Robot navigation from human demonstration: learning control behaviors with environment feature maps

TL;DR

This paper introduces a framework enabling unmanned ground vehicles to learn navigation behaviors from minimal human demonstrations using environment feature maps, improving adaptability in dynamic, unstructured settings.

Contribution

The paper presents a novel visual perception and inverse optimal control framework that learns traversal costs from few demonstrations and allows real-time human intervention.

Findings

Requires few demonstration trajectories to learn effective feature costs

Enables real-time human intervention for behavior correction and adaptation

Demonstrates reliable navigation behavior in real-world environments

Abstract

When working alongside human collaborators in dynamic and unstructured environments, such as disaster recovery or military operation, fast field adaptation is necessary for an unmanned ground vehicle (UGV) to perform its duties or learn novel tasks.
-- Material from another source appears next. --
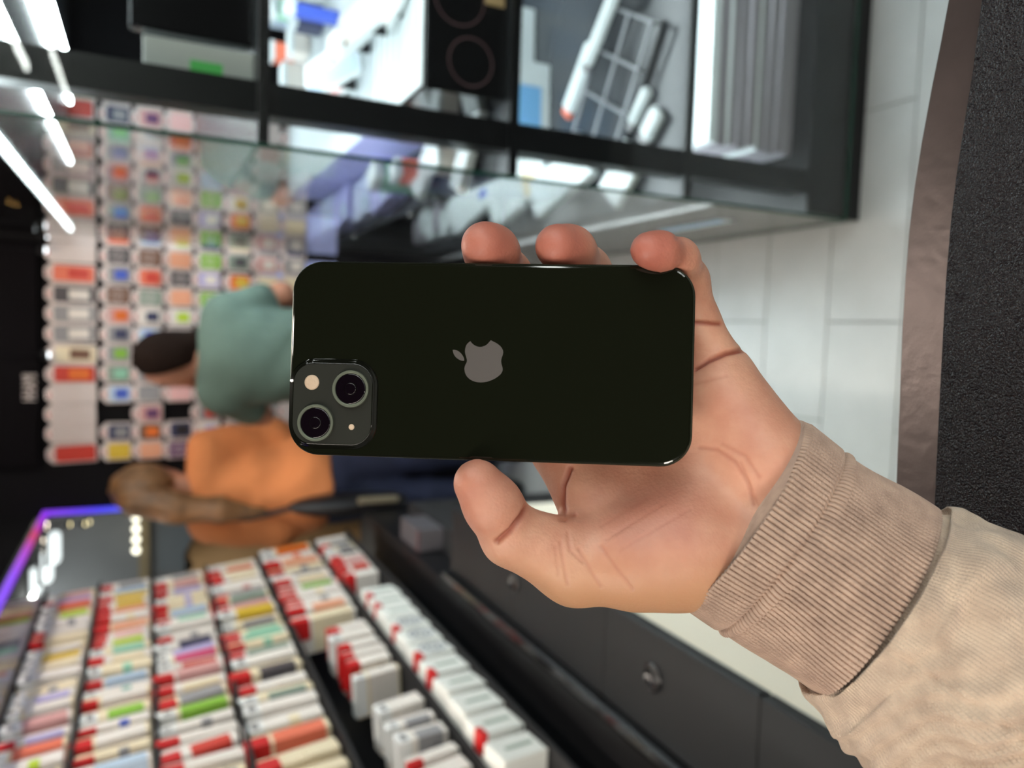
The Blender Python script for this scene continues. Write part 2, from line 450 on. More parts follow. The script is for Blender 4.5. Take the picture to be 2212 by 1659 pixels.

In these scenarios, personnel and equipment are constrained, making training with minimal human supervision a desirable learning attribute. We address the problem of making UGVs more reliable and adaptable teammates with a novel framework that uses visual perception and inverse optimal control to learn traversal costs for environment features. Through extensive evaluation in a real-world environment, we show that our framework requires few human demonstrated trajectory exemplars to learn feature costs that reliably encode several different traversal behaviors. Additionally, we present an on-line version of the framework that allows a human teammate to intervene during live operation to correct deteriorated behavior or to adapt behavior to dynamic changes in complex and unstructured environments.